(Data extract)
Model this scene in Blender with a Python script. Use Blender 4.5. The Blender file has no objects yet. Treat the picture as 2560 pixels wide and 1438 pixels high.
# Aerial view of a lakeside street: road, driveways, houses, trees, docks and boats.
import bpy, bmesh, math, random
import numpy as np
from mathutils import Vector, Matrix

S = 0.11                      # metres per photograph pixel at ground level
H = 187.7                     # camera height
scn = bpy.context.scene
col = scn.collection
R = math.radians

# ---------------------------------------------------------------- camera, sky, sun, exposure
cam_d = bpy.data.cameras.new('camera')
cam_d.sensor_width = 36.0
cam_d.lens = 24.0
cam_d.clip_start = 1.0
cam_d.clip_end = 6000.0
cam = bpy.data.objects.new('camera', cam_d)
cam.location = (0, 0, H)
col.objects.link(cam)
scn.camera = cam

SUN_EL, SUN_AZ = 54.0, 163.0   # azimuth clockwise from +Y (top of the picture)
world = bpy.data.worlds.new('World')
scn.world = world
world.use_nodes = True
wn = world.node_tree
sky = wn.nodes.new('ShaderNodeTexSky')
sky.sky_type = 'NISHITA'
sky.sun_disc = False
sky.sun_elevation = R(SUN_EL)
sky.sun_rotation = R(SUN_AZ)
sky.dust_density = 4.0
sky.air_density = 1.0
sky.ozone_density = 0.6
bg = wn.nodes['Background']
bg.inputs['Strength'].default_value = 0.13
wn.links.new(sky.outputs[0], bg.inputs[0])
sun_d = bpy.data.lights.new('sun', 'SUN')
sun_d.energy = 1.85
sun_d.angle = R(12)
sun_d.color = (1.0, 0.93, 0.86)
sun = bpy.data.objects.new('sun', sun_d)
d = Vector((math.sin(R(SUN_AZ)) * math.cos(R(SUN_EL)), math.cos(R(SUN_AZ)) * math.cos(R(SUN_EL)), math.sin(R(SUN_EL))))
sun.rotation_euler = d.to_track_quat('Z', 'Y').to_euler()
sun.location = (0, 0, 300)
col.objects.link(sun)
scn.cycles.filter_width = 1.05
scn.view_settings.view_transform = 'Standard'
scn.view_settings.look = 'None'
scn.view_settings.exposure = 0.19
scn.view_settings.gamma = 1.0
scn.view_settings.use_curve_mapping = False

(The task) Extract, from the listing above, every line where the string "objects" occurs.

(Final result)
Model this scene in Blender with a Python script. Use Blender 4.5. The Blender file has no objects yet. Treat the picture as 2560 pixels wide and 1438 pixels high.
cam = bpy.data.objects.new('camera', cam_d)
col.objects.link(cam)
sun = bpy.data.objects.new('sun', sun_d)
col.objects.link(sun)